Wasn't such a daft idea after all.
But a parachute wouldn't have helped, would it!
On the Concorde thing...

The Concorde was accelerating on its take-off run. One of the tyres hit a piece of debris on the runway that had dropped off an earlier aircraft.

The tyre disintegrated, and a large piece of reinforced rubber flew upwards into a fuel tank.

That released fuel, which ignited while the engines were on full power.

That caused more fires in the engines and elsewhere.
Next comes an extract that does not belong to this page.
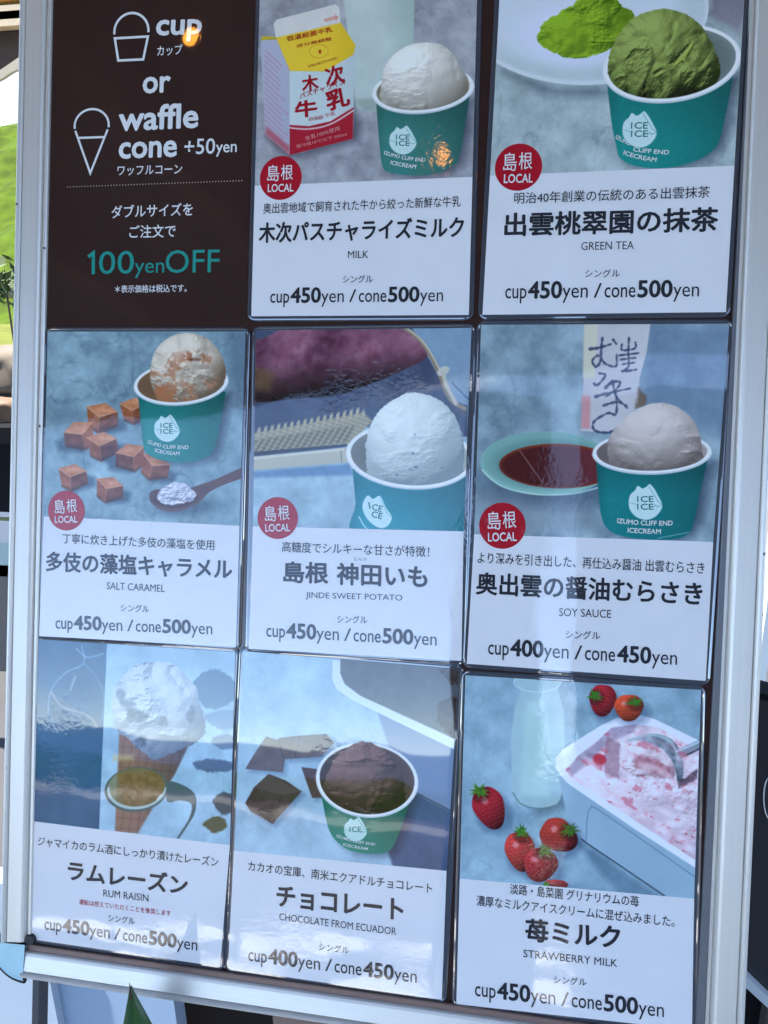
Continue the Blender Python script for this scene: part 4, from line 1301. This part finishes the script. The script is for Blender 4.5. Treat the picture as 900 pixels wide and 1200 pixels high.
# ================================================================== the menu cards
def quad_grid(name, q, z, mat, parent, origin, n=6):
    tl, tr, br, bl = [np.array(c) for c in q]
    bm = bmesh.new()
    uvl = bm.loops.layers.uv.new('UVMap')
    V = []
    for j in range(n + 1):
        row = []
        for i in range(n + 1):
            u, v = i / n, j / n
            p = (1 - v) * ((1 - u) * tl + u * tr) + v * ((1 - u) * bl + u * br) - origin
            row.append((bm.verts.new((p[0] / 100, p[1] / 100, z)), u, 1 - v))
        V.append(row)
    for j in range(n):
        for i in range(n):
            cs = [V[j + 1][i], V[j + 1][i + 1], V[j][i + 1], V[j][i]]
            f = bm.faces.new([c[0] for c in cs])
            for lp, c in zip(f.loops, cs):
                lp[uvl].uv = (c[1], c[2])
    return obj(name, bm, mat, parent)


def picture_mat(im, wr):
    m, n, l, b = new_mat('printed_picture')
    t = n.new('ShaderNodeTexImage')
    t.image = im
    t.interpolation = 'Cubic'
    l.new(t.outputs['Color'], b.inputs['Base Color'])
    film_on(m, n, l, b, wr)
    return m


def sleeve_mat():
    m, n, l, b = new_mat('clear_sleeve')
    b.inputs['Base Color'].default_value = (.06, .07, .09, 1)
    b.inputs['Roughness'].default_value = .3
    film_on(m, n, l, b, .3)
    b.inputs['Coat IOR'].default_value = 2.2
    return m


M_SLEEVE = sleeve_mat()


def sleeve(q, parent, origin):
    tl, tr, br, bl = [np.array(c) - origin for c in q]
    ux = (tr - tl) / np.linalg.norm(tr - tl); uy = (tl - bl) / np.linalg.norm(tl - bl)
    e, r = .43, .8
    cs = [(tr + (ux + uy) * e, 0), (tl + (-ux + uy) * e, 90), (bl + (-ux - uy) * e, 180), (br + (ux - uy) * e, 270)]
    loops = []
    for inset, z in ((0, .0002), (0, .0011), (.07, .0019), (.18, .0021), (.26, .0017)):
        ring = []
        for c, a0 in cs:
            a = rad(a0)
            cc = c - (ux * math.copysign(1, math.cos(a + .785)) + uy * math.copysign(1, math.sin(a + .785))) * r
            for k in range(7):
                t = rad(a0 + 15 * k)
                ring.append(cc + (ux * math.cos(t) + uy * math.sin(t)) * (r - inset))
        loops.append([(p[0] / 100, p[1] / 100, z) for p in ring])
    bm = bmesh.new()
    V = [[bm.verts.new(p) for p in lp] for lp in loops]
    n = len(V[0])
    for a, b in zip(V, V[1:]):
        for i in range(n):
            bm.faces.new((a[i], a[(i + 1) % n], b[(i + 1) % n], b[i]))
    bm.faces.new(V[-1])
    bmesh.ops.recalc_face_normals(bm, faces=bm.faces)
    return obj('clear_sleeve', bm, M_SLEEVE, parent)


PRICE = [('cup', 0, .11, .0775, .005), ('N1', .12, .29, .086, .028), ('yen', .295, .426, .0775, .0), ('/', .457, .497, .10, 0), ('cone', .512, .672, .0775, .005), ('N2', .685, .860, .086, .028), ('yen', .866, 1.0, .0775, 0)]


def card(name_label, top, dl, dr, bl, br, painter, zx, zy, zs, wr, texts, prices, p1, p2, badge=None, overlays=()):
    """top: (tl, tr) photo points or None where the picture runs out of the frame"""
    DL, DR, BL, BR = [np.array(U(*p)) for p in (dl, dr, bl, br)]
    if top:
        TL, TR_ = np.array(U(*top[0])), np.array(U(*top[1]))
    else:
        TL = DL + (DL - BL) / np.linalg.norm(DL - BL) * 18.9
        TR_ = DR + (DR - BR) / np.linalg.norm(DR - BR) * 18.9
    org = (TL + TR_ + BL + BR) / 4
    root = empty('menu_card', MB @ Matrix.Translation((org[0] / 100, org[1] / 100, 0)), name_label, 'menu card', 'ice cream menu cards on the sign board')
    sleeve((TL, TR_, BR, BL), root, org)
    q = (TL, TR_, DR, DL)
    P = Pic(q, zx, zy, zs)
    painter(P)
    quad_grid('printed_picture', q, .0024, picture_mat(P.image('print_paint'), wr), root, org)
    quad_grid('paper_panel', (DL, DR, BR, BL), .0024, ink('paper', C_PAPER, wr), root, org)
    mk, mg, mr_ = ink('black_ink', C_DARK, wr), ink('white_ink', C_WHITE, wr), ink('red_ink', C_RED, wr)
    mte = ink('emblem_ink', srgb(40, 125, 118), wr)
    Z = .0027
    for t in texts:
        s, pl, pr, h, bold = t[:5]
        col = {'k': mk, 'r': mr_, 'w': mg}[t[5] if len(t) > 5 else 'k']
        lettering('lettering', s, pl, pr, h, Z, col, root, bold, 'c', 0, org)
    L = math.hypot(p2[0] - p1[0], p2[1] - p1[1])
    for s, a, b, hh, bold in PRICE:
        s2 = {'N1': prices[0], 'N2': prices[1]}.get(s, s)
        f = lambda t: (p1[0] + (p2[0] - p1[0]) * t, p1[1] + (p2[1] - p1[1]) * t)
        h = hh * L * (1.03 if s in ('cup', 'yen', 'cone') else 1)
        if s == '/':
            h = .075 * L
        lettering('lettering', s2, f(a), f(b), h, Z, mk, root, bold, 'b', 0, org)
    if badge:
        (bx, by), rcm = badge
        c = np.array(U(bx, by)) - org
        bm = bmesh.new()
        bm.faces.new([bm.verts.new(((c[0] + rcm * math.cos(k * math.pi / 24)) / 100, (c[1] + rcm * math.sin(k * math.pi / 24)) / 100, .0026)) for k in range(48)])
        bg = obj('round_badge', bm, mr_, root)
        k = rcm / 2.05
        pxw = 9.6 * k * (np.linalg.norm(np.array(U(bx + 5, by)) - np.array(U(bx - 5, by))) / 10 * 11.0) ** -1 * 1.0
        s_ = rcm * 10 / np.linalg.norm(np.array(U(bx + 5, by)) - np.array(U(bx - 5, by))) / 22.0
        lettering('lettering', '島', (bx - 14 * s_, by - 4.6 * s_), (bx - 1.5 * s_, by - 5.2 * s_), 17 * s_, .0029, mg, bg, .003, 'c', 0, org)
        lettering('lettering', '根', (bx + .5 * s_, by - 5.6 * s_), (bx + 13 * s_, by - 6.2 * s_), 16 * s_, .0029, mg, bg, .003, 'c', 0, org)
        lettering('lettering', 'LOCAL', (bx - 13.5 * s_, by + 10.8 * s_), (bx + 13.5 * s_, by + 10.2 * s_), 8.4 * s_, .0029, mg, bg, .014, 'c', 0, org)
    for ov in overlays:
        s, zl, zr, zh, bold, cname, bend = ov
        colr = {'w': (0.72, .78, .76), 'e': srgb(40, 125, 118), 'r': srgb(170, 26, 40), 'p': srgb(214, 140, 140), 'o': srgb(190, 70, 30), 'b': srgb(76, 82, 104), 's': srgb(200, 120, 120)}[cname]
        lettering('print_lettering', s, P.px(*zl), P.px(*zr), zh / zs, .00265, ink('print_ink_' + cname, colr, wr), root, bold, 'c', bend / zs, org)
    return root


SG = 'シングル'
ICE = lambda cx, cy, w, h, dy: [('I', (cx - w * .52, cy - dy), (cx - w * .44, cy - dy), h, .01, 'e', 0), ('CE', (cx - w * .3, cy - dy), (cx + w * .5, cy - dy), h, .015, 'e', 0),
                                ('I', (cx - w * .52, cy + dy), (cx - w * .44, cy + dy), h, .01, 'e', 0), ('CE', (cx - w * .3, cy + dy), (cx + w * .5, cy + dy), h, .015, 'e', 0)]

card('milk menu card with milk carton and white scoop, between brown header and green tea', None, (299.5, 218.6), (553.9, 208.4), (295.4, 371.2), (549.7, 369.7), paint_milk, 295, 0, 3.333, .3,
     [('奥出雲地域で飼育された牛から絞った新鮮な牛乳', (309.5, 245.5), (540, 237), 12.5, .006), ('木次パスチャライズミルク', (305, 274), (543.5, 267), 24, .03),
      ('MILK', (408.5, 299.3), (432.5, 299), 8.5, 0), (SG, (402.5, 328), (437.5, 327.5), 9, .006)], ('450', '500'), (317.5, 355.5), (519.5, 353.8), ((329.9, 209.7), 2.08),
     ICE(592, 552, 52, 20, 12) + [('IZUMO CLIFF END', (520, 600), (680, 629), 14, .02, 'w', 6), ('ICECREAM', (545, 638), (643, 655), 15, .02, 'w', 2),
      ('木', (200, 335), (262, 325), 62, .03, 'r', 0), ('次', (292, 308), (362, 290), 74, .03, 'r', 0), ('牛', (174, 435), (256, 424), 62, .03, 'r', 0), ('乳', (295, 402), (380, 378), 76, .03, 'r', 0),
      ('パスチャライズ', (190, 382), (368, 322), 24, .02, 'r', 0), ('低温殺菌牛乳', (140, 158), (318, 120), 20, .02, 'o', 0), ('成分無調整', (178, 186), (315, 156), 14, .01, 'o', 0), ('牛乳の旨さを大切に', (222, 266), (338, 230), 11, .005, 'o', 0),
      ('生乳100%使用', (212, 546), (345, 505), 17, .01, 'p', 0), ('要冷蔵10℃以下 200ml', (178, 577), (372, 528), 13, .005, 'p', 0), ('成分無調整', (226, 470), (282, 462), 17, .01, 's', 0), ('牛乳', (288, 457), (330, 446), 17, .01, 's', 0)])

card('green tea menu card with matcha scoop in a teal cup, top right of the board', None, (574.4, 207), (860, 195.3), (565.7, 369.5), (850, 366.4), paint_green, 570, 0, 2.903, .3,
     [('明治40年創業の伝統のある出雲抹茶', (602.7, 233.5), (831.3, 226), 13.5, .006), ('出雲桃翠園の抹茶', (592, 264.5), (840.3, 258), 27, .026),
      ('GREEN TEA', (681, 289.4), (742.5, 288.2), 9.5, 0), (SG, (685.8, 321.3), (726, 321), 9.5, .006)], ('450', '500'), (592, 350.5), (818.4, 348.2), ((607.6, 197.2), 2.12),
     ICE(520, 445, 56, 22, 14) + [('IZUMO', (441, 468), (490, 494), 12, .02, 'w', 2), ('CLIFF END', (499, 511), (620, 522), 14, .02, 'w', 2), ('ICECREAM', (467, 522), (577, 547), 14, .02, 'w', 4)])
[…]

Because Concorde was designed for supersonic cruise, it is not especially aerodynamically efficient at low speeds and low altitudes. The take off relies more on very powerful engines than sub-sonic airliners, which rely on aerodynamic lift and much less powerful engines.
With two of the engines out, it could not gain sufficient height to get into supersonic cruise and, despite heroic efforts by the pilot, it crashed.

Since then, the tyres on most aircraft have been converted to aramid-reinforce radials (Michelin's trade name is NZG - Near zero growth), and fuel tnks are reinforced and have been re-located to less vulnerable areas of the airframe.

I reported heavily on that terrible accident back when it happened and those details are ingrained on my mind.

spathiphyllum
rubbish again, you really should check out what your taking about before just texting
engine or engines did not blow up
If you were to have a total engine failure, slowing down is not the problem.

Quite the opposite, the pilot needs to glide as far as necessary to reach a safe place to put it down. Deploying a parachute would make it plummet, possibly nose first, to the ground.